First Quarter Revenue Highlights (compared to first quarter 2014)

  • Direct metals printers revenue increased 39% on a 46% increase in units sold
  • Healthcare revenue increased 38% despite delayed purchases of 3D printers
  • Consumer revenue grew 65% on a 169% increase in consumer printers sold
  • Services revenue increased 31%, driven by healthcare and software services

The aforementioned factors held EMEA revenue growth to only 2% over the first quarter of the previous year, and compressed APAC revenue 20% from the comparable quarter, primarily on weaker Japanese demand. Revenue from the Americas increased 27% over the first quarter 2014 on rising demand for the company's expanding products and services.

"We are pleased that several of our categories and verticals continued to perform well, despite the acute investment pause by customers that we experienced towards the end of the first quarter," continued Reichental.

For the first quarter of 2015, gross profit margin increased sequentially to 49.1%, despite drag from lower revenue and adverse rate and mix within categories. The company used $0.9 million of cash in operations during the quarter and had $199.9 million of cash at the end of March, after paying $78 million for the acquisition of Cimatron.

First quarter operating expenses increased 46% from the prior year's quarter to $97 million, including a 52% increase in SG&A costs and a 29% increase in R&D expenses. Cash operating expenses increased 10% sequentially, primarily from acquisitions.

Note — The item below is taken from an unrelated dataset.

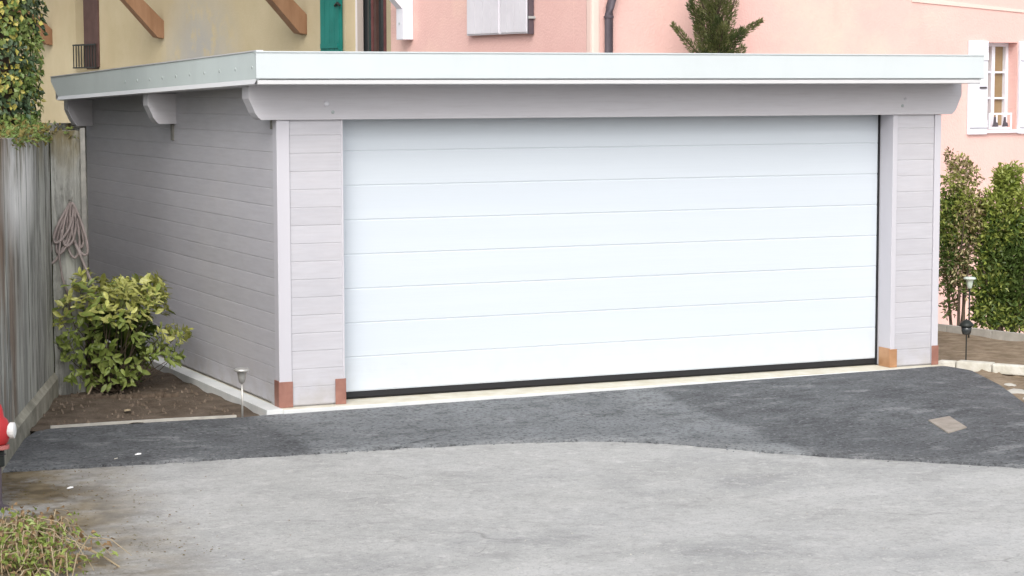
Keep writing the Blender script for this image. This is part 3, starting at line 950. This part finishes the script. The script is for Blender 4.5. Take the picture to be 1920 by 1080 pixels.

The company reported a GAAP net loss of $13.2 million, or $0.12 loss per share, and non-GAAP net income of $5.2 million, or $0.05 earnings per share, for the first quarter of 2015.

Business Highlights

Following a period of stepped-up investments, the company has shifted its focus to fine-tuning and leveraging its comprehensive portfolio of products and services in 3D digital fabrication. Thus far, the company:

  • Continued construction of its new 70,000 square foot healthcare facility in Littleton, CO, to support its expanding portfolio and increasing demand for its personalized healthcare products and services;
  • Completed the installation and startup of its continuous, high-speed 3D printer in its Wilsonville, OR facility and is working with customers to qualify next generation manufacturing applications for the platform;
  • Progressed on its various channel productivity and coverage initiatives; and Expanded its fleet of Quickparts direct metal and selective laser sintering 3D printers.
  • During 2015, the company continued to add synergistic technology, domain expertise and complementary sales channels through its strategic investments, including:
  • Completing the acquisition of Cimatron in February 2015, strengthening the company's 3D digital design and fabrication portfolio; and
  • Acquiring Easyway, providing the company with a strong platform to scale its custom manufacturing operations and multiplex its 3D printing reseller coverage within China.

Management believes that its ongoing investments are sufficient to support its growth plans and expects to keep its 2015 capital expenditures to approximately $25 million. The company plans to substantially moderate its M&A activities for the remainder of this year as it has shifted its focus towards leveraging recently acquired assets that it expects will result in operating expense reductions in the second half of 2015.

"While current conditions may indicate an industry-level pause, we are pleased to note that several weeks into the second quarter, our bookings are ahead of the same period in the first quarter," continued Reichental.

2015 Guidance

Given marketplace uncertainties, management believes it is prudent at this time to withdraw the company's previously issued annual guidance for 2015. Management continues to rigorously assess the macroeconomic environment and customer demand and plans to provide an update regarding guidance when management has more clarity that sector conditions have stabilized.

"While the current economic climate interfered with our planned cadence for 2015, we believe that the fundamentals of our business and the strength of our portfolio are intact. We remain optimistic about the market opportunities ahead and are fast tracking our planned integration, productivity and efficiency measures without impairing future growth," concluded Reichental.